| Title: | Mathematics at DEC | 
| Moderator: | RUSURE::EDP | 
| Created: | Mon Feb 03 1986 | 
| Last Modified: | Fri Jun 06 1997 | 
| Last Successful Update: | Fri Jun 06 1997 | 
| Number of topics: | 2083 | 
| Total number of notes: | 14613 | 
    I'm drawing a logarithmic spiral as defined in polar coordinates by the
    equation:
    
    	r = a * exp(t)
    
    Where a is a constant, and r is the radius, t the angle. This is a
    convenient parametric form and I can readily compute (x,y) coordinates
    via the standard substitutions (x,y) = (r cos(t),r sin(t)).
    
    Trouble is I also want to occasionally draw a tangent to the spiral
    for a few (random) values of t. But since the equation is in polar form
    (and not really even a function!) I don't remember how to go about
    calculating the derivative.
    
    Anybody happen to remember enough calculus to help out here?
    
      John
| T.R | Title | User | Personal Name | Date | Lines | 
|---|---|---|---|---|---|
| 1910.1 | SWAG | AUSSIE::GARSON | achtentachtig kacheltjes | Sun Nov 20 1994 21:13 | 14 | 
|     re .0
    
    I think you can *informally* deal with this using the following.
    
    dy   dy   dx
    -- = -- / --
    dx   dt   dt
    
    Substituting everything in should eventually give you dy/dx as a
    function of t.
    
    For your particular function I get dy/dx = (sin t + cos t)/(cos t - sin t)
    and I think that probably simplifies but I can't remember my trig formulae.
    dy/dx = tan(t+pi/4) ?
 | |||||
| 1910.2 | WRKSYS::ROTH | Geometry is the real life! | Mon Nov 21 1994 15:44 | 19 | |
|    You could just take the velocity vector and normalize it to a unit
   vector to get the tangent
	P(t) = (a exp(t) cos(t), a exp(t) sin(t))
	V(t) = (a exp(t) (cos(t) - sin(t)), a exp(t) (sin(t) + cos(t)))
    V(t) doesn't vanish away from the origin so the x and y components can
    be normalized.
    You could even do something sleazy like make a small change up and
    down in t and use central differences to approximate the derivative
    to second order accuracy if you don't want to figure it out :-)
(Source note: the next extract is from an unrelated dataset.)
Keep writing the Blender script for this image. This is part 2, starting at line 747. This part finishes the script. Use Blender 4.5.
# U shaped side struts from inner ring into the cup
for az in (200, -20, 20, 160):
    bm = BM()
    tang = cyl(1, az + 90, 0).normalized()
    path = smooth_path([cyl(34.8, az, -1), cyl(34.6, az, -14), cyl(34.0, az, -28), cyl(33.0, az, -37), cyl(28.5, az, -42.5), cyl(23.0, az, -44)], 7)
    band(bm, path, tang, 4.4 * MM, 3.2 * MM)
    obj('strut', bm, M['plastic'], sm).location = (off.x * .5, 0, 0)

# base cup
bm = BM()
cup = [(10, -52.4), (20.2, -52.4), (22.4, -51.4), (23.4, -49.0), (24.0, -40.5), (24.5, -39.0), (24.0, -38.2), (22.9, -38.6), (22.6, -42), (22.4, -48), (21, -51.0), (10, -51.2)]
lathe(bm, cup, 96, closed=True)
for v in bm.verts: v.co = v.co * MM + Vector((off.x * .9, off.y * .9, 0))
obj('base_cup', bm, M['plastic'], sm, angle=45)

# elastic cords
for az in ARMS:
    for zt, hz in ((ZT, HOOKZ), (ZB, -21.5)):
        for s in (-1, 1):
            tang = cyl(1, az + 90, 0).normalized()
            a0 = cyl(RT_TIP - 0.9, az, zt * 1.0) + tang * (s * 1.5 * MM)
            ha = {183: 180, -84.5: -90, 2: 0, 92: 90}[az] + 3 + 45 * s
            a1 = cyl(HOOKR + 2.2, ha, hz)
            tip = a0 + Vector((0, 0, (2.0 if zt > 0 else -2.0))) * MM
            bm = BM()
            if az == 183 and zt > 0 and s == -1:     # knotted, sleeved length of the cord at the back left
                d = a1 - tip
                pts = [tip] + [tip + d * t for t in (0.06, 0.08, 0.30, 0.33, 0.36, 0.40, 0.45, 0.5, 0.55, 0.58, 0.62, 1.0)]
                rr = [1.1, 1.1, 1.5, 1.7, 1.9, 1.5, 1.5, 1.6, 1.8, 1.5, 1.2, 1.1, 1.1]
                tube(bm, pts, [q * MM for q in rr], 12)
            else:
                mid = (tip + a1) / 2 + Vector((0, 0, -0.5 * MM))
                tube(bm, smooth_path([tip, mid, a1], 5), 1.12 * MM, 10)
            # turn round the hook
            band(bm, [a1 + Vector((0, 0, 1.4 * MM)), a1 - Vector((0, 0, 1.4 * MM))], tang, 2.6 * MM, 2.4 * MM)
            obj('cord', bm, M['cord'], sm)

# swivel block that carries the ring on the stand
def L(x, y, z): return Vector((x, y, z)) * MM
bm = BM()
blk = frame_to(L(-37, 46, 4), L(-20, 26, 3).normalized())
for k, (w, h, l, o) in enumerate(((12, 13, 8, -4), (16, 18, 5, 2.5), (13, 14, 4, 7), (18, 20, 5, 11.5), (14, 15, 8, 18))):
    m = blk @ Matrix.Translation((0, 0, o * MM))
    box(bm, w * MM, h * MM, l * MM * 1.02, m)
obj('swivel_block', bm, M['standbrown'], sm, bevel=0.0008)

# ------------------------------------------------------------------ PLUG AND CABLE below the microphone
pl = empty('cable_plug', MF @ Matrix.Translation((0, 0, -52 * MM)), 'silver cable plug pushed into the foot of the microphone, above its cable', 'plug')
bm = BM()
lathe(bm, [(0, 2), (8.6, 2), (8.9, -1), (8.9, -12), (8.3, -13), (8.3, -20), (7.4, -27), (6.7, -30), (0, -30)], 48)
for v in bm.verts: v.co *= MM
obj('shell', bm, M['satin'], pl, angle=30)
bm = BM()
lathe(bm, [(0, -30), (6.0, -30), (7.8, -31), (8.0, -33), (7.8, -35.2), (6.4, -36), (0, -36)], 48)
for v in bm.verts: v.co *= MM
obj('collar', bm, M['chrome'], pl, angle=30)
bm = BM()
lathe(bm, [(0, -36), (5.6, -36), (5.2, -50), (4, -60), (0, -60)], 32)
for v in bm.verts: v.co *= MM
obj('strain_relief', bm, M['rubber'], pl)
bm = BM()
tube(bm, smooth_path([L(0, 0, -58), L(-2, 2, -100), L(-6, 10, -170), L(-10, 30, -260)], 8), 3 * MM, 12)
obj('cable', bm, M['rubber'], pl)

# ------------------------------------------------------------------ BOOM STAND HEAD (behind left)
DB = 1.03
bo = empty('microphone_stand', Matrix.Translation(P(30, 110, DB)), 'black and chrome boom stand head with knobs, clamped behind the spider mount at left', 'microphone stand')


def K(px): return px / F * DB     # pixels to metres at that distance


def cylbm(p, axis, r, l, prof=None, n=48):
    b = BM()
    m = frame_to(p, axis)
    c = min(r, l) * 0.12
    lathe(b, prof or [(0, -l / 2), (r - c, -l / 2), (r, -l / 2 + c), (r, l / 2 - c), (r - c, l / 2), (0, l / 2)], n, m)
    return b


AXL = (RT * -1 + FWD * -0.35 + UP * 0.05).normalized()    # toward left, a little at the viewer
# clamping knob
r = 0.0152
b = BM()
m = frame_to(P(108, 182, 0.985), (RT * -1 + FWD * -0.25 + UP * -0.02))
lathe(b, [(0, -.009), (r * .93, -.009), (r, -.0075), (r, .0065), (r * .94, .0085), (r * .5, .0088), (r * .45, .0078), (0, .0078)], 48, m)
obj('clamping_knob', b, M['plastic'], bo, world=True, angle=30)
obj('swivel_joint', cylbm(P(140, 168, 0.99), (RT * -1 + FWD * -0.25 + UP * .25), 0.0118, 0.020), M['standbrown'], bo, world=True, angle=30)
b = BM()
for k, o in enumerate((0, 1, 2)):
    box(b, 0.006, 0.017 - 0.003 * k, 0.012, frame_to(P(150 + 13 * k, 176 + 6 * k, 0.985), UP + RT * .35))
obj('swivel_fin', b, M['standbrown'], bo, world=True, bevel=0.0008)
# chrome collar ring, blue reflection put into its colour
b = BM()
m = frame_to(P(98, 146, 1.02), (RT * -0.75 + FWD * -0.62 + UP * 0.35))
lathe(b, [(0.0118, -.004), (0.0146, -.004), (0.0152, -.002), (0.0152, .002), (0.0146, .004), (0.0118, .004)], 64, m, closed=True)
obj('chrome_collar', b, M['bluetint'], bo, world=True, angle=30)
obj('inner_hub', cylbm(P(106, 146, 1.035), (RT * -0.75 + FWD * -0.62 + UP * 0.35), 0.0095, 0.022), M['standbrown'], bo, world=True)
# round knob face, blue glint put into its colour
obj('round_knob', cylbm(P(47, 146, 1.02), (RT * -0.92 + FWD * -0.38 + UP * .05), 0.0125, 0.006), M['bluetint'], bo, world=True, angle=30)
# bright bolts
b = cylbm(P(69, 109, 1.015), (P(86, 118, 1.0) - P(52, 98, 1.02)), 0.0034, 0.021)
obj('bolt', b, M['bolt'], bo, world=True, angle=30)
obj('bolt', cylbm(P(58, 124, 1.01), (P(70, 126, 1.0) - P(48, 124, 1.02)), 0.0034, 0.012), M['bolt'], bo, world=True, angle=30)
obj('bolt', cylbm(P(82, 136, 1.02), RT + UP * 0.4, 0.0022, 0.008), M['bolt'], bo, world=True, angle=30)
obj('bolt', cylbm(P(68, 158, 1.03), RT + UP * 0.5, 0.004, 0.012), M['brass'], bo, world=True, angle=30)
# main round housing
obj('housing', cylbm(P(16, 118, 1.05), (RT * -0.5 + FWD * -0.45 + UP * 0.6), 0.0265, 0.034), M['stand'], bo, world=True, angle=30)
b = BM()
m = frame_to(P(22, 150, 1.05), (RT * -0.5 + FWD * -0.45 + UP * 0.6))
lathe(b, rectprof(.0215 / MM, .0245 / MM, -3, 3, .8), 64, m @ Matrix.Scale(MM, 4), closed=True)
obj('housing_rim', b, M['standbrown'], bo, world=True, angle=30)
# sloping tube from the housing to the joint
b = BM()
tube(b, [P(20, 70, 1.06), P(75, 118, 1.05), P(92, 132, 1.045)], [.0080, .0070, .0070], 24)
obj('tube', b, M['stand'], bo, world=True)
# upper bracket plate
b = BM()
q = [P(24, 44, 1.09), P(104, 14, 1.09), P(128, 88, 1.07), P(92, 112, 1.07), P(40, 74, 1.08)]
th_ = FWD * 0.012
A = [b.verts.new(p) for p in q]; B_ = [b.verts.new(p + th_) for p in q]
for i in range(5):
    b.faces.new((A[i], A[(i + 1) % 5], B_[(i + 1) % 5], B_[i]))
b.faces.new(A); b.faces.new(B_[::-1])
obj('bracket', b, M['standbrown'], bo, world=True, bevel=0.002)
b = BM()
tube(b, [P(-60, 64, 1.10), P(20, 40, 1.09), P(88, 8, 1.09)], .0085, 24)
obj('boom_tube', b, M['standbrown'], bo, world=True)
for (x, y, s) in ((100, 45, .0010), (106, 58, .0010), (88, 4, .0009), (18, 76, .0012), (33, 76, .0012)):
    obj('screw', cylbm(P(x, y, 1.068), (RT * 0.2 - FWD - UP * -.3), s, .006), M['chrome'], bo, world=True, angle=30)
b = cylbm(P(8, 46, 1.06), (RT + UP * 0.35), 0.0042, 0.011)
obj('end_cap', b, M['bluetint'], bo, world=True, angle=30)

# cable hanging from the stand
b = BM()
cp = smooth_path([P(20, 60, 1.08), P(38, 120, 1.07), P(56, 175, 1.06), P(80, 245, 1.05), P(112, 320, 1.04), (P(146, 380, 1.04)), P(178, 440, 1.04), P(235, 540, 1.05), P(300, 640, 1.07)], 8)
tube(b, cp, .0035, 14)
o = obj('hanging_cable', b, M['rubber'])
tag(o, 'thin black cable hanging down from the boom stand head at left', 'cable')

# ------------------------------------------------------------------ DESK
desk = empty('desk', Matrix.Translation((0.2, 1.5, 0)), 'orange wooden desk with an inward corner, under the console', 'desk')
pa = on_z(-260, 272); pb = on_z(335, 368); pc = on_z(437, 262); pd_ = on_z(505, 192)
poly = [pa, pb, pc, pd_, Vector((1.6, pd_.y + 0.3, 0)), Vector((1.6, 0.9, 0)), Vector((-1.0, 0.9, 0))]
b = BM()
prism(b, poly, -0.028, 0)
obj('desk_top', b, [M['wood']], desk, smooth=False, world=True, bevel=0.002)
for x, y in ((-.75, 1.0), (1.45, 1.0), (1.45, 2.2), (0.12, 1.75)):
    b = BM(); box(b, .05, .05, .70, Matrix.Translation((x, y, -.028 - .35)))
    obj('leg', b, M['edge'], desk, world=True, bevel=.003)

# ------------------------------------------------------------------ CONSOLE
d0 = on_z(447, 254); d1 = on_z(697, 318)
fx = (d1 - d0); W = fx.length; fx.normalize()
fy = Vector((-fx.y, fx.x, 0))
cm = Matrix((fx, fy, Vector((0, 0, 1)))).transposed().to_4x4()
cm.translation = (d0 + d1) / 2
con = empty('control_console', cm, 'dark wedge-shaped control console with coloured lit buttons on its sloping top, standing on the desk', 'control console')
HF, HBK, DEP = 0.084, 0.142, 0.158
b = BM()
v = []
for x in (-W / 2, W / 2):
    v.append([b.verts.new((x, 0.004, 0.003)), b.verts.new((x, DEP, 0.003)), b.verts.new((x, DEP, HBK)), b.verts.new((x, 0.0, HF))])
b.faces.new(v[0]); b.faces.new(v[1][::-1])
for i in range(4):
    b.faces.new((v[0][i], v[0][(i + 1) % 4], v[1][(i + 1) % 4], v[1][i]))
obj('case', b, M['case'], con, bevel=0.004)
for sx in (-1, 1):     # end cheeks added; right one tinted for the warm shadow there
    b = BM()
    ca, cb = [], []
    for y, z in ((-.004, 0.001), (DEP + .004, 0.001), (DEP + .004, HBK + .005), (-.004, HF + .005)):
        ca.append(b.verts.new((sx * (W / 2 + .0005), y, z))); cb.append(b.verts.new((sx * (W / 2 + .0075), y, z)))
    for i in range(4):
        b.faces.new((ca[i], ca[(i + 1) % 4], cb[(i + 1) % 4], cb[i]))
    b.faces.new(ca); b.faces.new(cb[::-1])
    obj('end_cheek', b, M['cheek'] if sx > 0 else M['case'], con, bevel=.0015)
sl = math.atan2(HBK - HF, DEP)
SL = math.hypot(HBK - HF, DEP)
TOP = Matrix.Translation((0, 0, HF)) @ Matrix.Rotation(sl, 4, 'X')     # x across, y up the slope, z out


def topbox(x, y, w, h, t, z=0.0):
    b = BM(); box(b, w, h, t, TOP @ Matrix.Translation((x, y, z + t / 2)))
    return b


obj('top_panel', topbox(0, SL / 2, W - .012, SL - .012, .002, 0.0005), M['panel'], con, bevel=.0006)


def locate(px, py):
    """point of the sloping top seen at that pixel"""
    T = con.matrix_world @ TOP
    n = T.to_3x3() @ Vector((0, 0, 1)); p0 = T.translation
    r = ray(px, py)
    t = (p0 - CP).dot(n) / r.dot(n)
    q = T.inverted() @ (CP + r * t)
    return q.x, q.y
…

    This example is trivial, but I've often had complicated functions
    and have compared the numerical estimate with the analytic derivative
    to check on mistakes in the latter.
    - Jim
 | |||||
| 1910.3 | AUSSIE::GARSON | achtentachtig kacheltjes | Mon Nov 21 1994 16:21 | 5 | |
|     additional to .1
    
    .2 reminds me to observe that the velocity vector makes a constant
    angle with the position vector (in this case pi/4) which I believe is
    characteristic of a logarithmic spiral.